A mounting fight over what happens to a large parcel of undisturbed farmland in the middle of Westminster is set to break into the open Tuesday, when city officials hold the first public hearing on the proposed 2,350-home Uplands development.
Karen Ray, with the Westminster Save the Farm citizens group, says she expects a large turnout of residents at the city’s planning commission hearing to speak out against the project, which would fill in approximately 235 acres near West 84th Avenue and Federal Boulevard with new homes, restaurants, stores and office space.
“This has been a working farm for 100 years,” Ray said of Uplands’ premium parcel, a 150-acre square of cornfields that thousands of motorists drive past every day. “It offers Westminster as a whole, and this community in particular, the most stunning views of the Front Range.”
Ray, who has lived in Westminster’s Shaw Heights neighborhood for 11 years, said a Change.org petition has gathered more than 5,000 signatures from people asking the city to aim for preservation of as much of the Uplands acreage as possible.
Many of those signing the petition hail from communities throughout the metro area, an indication of just how intense concerns about the pace of growth have become in and around Denver.
“It’s just wrong to take what little history we have left in Westminster,” wrote one city resident on the petition’s web page. “They’re going to make it to where we can’t see any beauty here, they just want us to see houses and buildings.”
But Jeff Handlin, president of Centennial-based Oread Capital & Development and a partner in Uplands, said his project will actually provide access to what is currently private property and off-limits.
“People are not allowed to sit, stand, park or anything on that property,” he said. “We’re going to invite them in.”
He said there will be plenty of open space and parks in Uplands open to the public, and “better connections for bicycles sidewalk-wise.” Handlin also noted that his team is proposing 2,350 homes for the project, far fewer than the 3,500 the city currently allows under its land use regulations.
“We determined that that was too dense,” he said of the original allotment.

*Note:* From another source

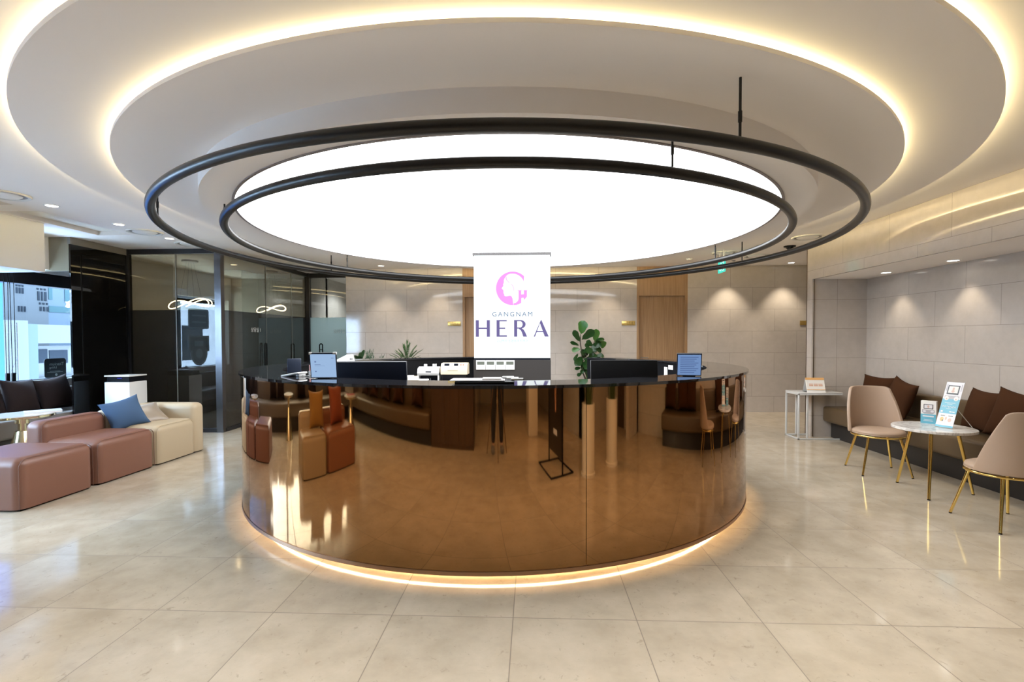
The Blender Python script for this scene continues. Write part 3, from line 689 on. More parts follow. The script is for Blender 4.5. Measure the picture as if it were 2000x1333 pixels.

Ultimately, Handlin said, it’s not up to him whether the land is preserved as open space or a working farm. The five parcels that encompass Uplands have long been owned by Pillar of Fire church, which made the decision to develop them.
The sale of the land to the Uplands team is incumbent on Westminster approving plans for the project. A series of meetings before the planning commission and city council are still ahead before a green light would be given to the project.
Several commercial property owners on the periphery of the project favor redevelopment at the site, hoping it can pump life back into a part of Westminster where retail activity has languished.
Joshua Kaatz, general partner of the Summit Square Shopping Center at West 84th Avenue and Federal Boulevard, wrote to the city in December that a grocery store and other retail tenants in his center have recently closed shop.
“This project will act as an impetus for positive change in the surrounding retail and commercial properties in general,” he wrote.